— Start of Data to process —
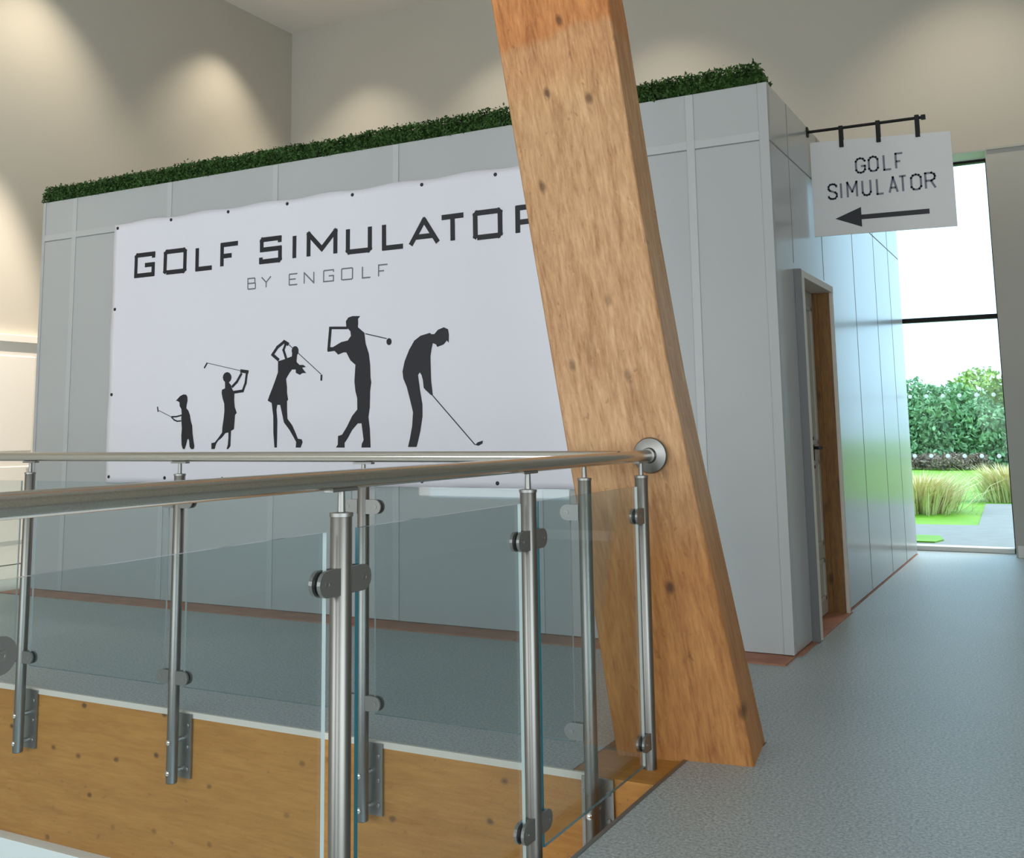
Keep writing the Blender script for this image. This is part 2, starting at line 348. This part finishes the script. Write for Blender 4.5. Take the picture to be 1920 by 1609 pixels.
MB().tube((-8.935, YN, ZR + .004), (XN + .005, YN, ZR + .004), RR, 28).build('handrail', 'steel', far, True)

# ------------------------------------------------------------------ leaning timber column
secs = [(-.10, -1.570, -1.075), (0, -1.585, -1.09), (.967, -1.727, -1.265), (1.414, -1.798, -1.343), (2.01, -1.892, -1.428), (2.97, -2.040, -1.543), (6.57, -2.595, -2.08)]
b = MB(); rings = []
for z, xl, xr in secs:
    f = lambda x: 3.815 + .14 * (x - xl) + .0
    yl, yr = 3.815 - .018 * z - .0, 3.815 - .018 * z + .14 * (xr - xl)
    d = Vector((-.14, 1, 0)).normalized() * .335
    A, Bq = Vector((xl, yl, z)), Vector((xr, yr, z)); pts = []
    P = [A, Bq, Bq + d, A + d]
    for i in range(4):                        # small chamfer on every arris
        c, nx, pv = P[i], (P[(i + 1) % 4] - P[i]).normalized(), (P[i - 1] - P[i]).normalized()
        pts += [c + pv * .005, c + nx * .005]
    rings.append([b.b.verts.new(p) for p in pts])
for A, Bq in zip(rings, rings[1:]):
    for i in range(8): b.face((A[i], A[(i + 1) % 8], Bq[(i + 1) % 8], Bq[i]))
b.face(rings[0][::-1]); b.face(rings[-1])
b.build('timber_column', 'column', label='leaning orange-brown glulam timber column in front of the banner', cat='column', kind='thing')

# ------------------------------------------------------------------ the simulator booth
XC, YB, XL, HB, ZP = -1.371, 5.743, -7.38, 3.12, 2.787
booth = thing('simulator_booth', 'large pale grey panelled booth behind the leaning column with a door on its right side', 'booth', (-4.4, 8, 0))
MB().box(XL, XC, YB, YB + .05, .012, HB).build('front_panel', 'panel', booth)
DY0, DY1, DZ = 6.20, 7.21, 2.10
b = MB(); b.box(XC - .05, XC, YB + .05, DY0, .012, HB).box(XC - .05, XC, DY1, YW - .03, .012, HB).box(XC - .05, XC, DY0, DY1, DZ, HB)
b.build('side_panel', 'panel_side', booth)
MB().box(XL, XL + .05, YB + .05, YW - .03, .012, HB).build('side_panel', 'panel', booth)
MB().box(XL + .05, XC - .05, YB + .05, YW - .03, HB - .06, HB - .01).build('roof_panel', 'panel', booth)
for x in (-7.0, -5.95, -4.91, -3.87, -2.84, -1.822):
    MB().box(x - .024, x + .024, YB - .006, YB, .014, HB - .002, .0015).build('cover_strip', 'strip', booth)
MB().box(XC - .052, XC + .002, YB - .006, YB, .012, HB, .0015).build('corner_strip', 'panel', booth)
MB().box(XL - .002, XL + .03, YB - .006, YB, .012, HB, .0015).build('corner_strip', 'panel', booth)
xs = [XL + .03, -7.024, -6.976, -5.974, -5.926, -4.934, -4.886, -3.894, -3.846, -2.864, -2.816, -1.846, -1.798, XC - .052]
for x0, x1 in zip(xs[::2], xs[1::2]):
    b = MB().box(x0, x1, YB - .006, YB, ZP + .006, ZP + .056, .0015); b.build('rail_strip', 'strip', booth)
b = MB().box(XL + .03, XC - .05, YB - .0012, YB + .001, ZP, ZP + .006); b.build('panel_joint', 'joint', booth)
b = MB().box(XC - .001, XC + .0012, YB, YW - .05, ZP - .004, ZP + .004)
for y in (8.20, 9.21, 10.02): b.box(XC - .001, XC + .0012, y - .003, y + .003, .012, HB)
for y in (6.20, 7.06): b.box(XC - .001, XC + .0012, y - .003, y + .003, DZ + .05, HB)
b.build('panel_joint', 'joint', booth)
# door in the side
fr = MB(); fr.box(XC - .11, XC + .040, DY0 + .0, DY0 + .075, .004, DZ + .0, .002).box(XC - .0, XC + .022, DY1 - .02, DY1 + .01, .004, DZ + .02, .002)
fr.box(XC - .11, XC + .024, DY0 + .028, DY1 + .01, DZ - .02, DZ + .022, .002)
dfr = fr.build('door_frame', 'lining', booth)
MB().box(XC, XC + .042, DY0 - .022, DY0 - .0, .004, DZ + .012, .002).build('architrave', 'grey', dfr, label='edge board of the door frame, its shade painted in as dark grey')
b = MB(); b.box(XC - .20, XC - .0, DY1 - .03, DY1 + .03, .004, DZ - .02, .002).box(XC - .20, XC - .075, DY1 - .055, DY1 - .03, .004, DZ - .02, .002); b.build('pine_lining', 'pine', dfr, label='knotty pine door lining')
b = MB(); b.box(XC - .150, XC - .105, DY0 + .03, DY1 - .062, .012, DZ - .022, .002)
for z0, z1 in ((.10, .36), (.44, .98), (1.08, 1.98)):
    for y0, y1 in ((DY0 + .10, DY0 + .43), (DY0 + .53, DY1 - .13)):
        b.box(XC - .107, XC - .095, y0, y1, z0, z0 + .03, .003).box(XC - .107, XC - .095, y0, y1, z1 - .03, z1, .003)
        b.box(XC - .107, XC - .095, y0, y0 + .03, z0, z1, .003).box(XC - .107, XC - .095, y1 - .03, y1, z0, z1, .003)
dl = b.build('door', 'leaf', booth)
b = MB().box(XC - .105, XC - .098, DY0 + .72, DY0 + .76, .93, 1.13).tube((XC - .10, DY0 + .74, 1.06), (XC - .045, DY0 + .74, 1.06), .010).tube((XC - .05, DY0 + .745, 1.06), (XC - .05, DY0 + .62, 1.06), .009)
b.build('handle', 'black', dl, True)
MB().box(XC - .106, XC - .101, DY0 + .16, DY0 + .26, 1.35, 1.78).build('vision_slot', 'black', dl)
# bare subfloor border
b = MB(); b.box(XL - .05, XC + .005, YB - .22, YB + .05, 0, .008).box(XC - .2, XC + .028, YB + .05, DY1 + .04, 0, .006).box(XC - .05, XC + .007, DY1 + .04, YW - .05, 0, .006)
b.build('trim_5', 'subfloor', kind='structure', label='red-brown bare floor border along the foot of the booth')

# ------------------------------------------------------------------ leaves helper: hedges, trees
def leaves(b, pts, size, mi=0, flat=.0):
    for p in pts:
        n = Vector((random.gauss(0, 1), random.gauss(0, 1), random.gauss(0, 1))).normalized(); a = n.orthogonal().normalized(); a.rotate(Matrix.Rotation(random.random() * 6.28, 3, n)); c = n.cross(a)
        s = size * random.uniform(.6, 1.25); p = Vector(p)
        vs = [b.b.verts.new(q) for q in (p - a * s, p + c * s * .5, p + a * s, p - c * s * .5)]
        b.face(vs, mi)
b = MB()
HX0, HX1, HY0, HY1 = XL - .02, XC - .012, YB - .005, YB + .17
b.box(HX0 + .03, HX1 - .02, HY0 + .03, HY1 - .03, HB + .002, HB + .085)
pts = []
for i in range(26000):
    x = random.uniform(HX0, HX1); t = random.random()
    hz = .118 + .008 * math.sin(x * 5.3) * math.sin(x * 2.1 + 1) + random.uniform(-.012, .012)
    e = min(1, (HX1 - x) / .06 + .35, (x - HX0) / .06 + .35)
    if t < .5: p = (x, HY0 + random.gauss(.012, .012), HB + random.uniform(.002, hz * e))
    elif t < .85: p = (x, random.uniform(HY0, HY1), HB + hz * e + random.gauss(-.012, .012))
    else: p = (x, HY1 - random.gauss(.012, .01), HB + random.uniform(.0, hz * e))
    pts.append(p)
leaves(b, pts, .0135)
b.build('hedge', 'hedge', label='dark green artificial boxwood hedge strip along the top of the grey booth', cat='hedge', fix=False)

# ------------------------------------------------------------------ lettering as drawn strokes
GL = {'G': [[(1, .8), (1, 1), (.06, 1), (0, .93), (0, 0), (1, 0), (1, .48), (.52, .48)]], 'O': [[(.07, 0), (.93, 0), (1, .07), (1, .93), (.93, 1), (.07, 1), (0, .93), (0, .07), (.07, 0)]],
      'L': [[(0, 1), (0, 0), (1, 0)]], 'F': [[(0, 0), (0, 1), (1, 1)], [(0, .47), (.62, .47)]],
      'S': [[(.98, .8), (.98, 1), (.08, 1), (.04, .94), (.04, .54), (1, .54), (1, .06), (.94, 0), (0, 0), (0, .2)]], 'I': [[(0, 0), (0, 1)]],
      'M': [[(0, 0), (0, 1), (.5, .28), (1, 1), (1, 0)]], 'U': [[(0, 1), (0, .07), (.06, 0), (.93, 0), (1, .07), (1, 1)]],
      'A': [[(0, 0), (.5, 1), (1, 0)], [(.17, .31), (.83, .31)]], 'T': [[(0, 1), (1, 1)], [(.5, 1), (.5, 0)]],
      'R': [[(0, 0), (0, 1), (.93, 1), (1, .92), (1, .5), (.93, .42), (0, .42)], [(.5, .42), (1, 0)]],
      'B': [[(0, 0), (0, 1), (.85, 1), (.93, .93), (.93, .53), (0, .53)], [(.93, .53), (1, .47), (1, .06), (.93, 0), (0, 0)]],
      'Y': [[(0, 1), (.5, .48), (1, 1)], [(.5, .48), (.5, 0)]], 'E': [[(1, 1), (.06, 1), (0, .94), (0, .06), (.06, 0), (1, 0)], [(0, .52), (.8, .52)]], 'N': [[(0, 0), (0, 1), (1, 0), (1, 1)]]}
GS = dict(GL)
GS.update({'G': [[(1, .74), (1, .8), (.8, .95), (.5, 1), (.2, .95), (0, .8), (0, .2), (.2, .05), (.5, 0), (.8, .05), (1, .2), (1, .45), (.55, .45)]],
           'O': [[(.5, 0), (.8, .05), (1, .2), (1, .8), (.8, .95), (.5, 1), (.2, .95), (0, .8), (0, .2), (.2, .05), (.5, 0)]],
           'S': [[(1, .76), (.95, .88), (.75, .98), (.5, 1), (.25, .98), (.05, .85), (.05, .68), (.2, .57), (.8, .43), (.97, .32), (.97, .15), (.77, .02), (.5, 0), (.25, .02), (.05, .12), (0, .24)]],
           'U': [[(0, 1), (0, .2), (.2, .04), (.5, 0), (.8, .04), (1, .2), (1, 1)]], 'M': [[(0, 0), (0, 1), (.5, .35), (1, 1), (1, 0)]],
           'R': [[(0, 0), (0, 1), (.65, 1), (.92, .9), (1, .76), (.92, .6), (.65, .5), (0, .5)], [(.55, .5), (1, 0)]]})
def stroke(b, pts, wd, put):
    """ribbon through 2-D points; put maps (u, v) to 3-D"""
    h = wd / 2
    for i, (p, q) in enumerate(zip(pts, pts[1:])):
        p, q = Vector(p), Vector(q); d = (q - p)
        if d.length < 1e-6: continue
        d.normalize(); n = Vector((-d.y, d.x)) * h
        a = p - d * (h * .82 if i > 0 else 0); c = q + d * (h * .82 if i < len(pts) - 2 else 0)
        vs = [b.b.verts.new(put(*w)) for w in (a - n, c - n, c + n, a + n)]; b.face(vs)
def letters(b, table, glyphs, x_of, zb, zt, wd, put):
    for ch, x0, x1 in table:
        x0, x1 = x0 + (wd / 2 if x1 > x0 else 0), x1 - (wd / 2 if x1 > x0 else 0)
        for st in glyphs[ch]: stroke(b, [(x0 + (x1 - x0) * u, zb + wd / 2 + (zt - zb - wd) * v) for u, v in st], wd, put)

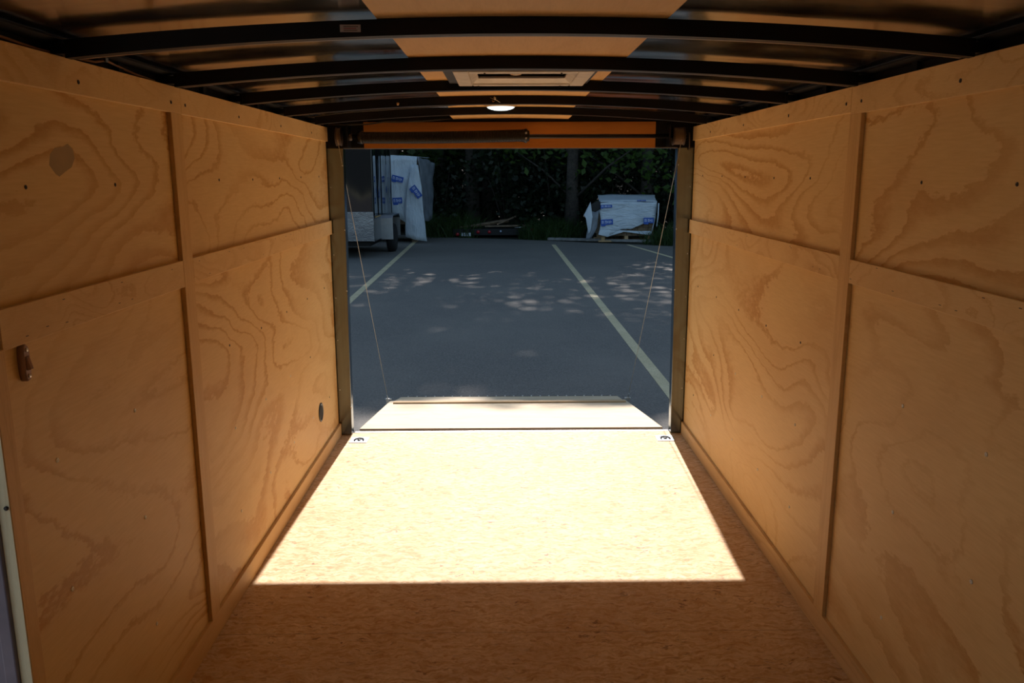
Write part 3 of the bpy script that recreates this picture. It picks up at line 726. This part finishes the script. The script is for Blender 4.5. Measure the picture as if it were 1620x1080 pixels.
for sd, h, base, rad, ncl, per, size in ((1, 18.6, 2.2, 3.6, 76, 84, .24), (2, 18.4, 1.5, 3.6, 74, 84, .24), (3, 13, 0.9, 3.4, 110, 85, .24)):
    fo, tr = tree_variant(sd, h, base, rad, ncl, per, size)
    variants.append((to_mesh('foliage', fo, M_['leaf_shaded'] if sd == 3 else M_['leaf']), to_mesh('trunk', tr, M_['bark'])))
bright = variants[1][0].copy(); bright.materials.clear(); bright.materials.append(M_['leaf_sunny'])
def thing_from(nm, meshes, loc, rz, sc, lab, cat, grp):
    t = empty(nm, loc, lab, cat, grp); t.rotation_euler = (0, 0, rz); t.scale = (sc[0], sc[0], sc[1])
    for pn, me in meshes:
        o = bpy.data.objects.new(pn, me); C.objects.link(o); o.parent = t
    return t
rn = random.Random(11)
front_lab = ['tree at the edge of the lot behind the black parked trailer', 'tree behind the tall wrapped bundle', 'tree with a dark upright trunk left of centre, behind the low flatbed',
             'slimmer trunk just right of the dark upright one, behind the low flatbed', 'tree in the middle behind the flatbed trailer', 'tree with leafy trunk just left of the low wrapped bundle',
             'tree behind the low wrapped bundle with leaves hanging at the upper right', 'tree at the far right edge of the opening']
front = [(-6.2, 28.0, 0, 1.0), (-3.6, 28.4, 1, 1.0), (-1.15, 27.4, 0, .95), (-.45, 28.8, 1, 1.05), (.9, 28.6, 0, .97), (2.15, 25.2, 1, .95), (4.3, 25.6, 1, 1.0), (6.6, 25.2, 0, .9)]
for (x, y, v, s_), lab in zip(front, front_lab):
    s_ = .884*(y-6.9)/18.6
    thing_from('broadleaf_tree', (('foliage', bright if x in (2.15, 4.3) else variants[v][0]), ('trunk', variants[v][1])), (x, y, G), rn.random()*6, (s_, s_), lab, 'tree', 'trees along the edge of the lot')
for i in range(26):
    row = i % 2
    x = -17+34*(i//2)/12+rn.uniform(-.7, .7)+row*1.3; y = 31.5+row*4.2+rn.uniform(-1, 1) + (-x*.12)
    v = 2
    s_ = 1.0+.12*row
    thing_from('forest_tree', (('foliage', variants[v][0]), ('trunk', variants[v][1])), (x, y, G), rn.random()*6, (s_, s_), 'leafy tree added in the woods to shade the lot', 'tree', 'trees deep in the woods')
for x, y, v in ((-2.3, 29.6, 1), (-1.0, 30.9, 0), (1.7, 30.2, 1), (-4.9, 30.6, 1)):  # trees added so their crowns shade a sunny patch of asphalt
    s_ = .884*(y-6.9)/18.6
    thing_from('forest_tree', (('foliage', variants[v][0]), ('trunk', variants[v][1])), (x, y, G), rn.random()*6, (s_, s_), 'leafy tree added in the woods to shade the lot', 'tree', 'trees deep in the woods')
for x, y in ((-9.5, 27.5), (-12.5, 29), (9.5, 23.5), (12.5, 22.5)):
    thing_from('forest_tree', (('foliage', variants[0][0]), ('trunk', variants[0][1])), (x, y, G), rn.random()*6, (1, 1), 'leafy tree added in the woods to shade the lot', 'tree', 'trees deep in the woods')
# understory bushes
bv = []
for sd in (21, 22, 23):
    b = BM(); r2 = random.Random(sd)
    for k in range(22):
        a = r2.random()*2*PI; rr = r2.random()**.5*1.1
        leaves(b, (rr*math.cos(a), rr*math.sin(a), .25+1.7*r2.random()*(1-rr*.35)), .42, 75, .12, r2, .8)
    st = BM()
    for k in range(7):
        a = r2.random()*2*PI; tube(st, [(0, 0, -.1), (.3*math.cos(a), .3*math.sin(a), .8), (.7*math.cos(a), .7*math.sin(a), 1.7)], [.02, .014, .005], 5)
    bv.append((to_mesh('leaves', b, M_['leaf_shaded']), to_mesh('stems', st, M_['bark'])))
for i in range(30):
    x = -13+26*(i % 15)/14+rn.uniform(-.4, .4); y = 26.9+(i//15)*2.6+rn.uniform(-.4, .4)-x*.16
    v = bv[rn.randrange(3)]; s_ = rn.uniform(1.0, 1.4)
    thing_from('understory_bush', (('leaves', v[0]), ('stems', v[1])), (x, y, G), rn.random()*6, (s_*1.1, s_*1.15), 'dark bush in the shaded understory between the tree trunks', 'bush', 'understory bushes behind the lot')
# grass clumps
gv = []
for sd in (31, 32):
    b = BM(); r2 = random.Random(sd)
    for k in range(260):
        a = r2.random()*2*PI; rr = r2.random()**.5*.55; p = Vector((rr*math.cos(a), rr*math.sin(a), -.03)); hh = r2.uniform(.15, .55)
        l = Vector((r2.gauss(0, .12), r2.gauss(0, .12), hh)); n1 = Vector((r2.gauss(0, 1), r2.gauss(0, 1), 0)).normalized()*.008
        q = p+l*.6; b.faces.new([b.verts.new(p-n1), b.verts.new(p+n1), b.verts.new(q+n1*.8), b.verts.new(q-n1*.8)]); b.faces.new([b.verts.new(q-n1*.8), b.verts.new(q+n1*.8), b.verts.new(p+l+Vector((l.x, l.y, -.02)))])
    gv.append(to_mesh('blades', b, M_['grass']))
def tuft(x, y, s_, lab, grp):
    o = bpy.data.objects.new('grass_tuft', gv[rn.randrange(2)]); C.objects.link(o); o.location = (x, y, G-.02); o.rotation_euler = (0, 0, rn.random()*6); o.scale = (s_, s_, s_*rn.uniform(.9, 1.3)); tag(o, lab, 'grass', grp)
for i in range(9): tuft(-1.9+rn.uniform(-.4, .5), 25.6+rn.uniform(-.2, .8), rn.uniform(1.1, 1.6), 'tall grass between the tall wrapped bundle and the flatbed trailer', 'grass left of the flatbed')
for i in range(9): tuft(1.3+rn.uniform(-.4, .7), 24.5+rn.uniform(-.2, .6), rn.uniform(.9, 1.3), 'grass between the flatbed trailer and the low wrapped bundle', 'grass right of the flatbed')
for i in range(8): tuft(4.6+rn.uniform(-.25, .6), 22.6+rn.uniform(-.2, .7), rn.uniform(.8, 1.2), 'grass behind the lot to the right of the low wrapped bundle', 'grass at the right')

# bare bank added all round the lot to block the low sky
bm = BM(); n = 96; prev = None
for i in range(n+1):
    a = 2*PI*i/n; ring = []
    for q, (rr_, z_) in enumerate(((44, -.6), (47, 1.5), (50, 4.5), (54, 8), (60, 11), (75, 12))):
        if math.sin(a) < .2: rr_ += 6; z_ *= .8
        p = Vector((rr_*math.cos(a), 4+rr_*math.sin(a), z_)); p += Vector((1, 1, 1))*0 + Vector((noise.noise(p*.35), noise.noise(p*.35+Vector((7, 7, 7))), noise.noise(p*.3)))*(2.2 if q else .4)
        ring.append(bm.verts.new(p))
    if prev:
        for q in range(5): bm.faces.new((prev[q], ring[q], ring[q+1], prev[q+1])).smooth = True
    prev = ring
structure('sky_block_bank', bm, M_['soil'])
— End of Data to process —
Quote, exactly and only, the lines from the first line of the data above through the line containing "MB().tube((-8.935, YN, ZR". The pictures do not belong in it.

Keep writing the Blender script for this image. This is part 2, starting at line 348. This part finishes the script. Write for Blender 4.5. Take the picture to be 1920 by 1609 pixels.
MB().tube((-8.935, YN, ZR + .004), (XN + .005, YN, ZR + .004), RR, 28).build('handrail', 'steel', far, True)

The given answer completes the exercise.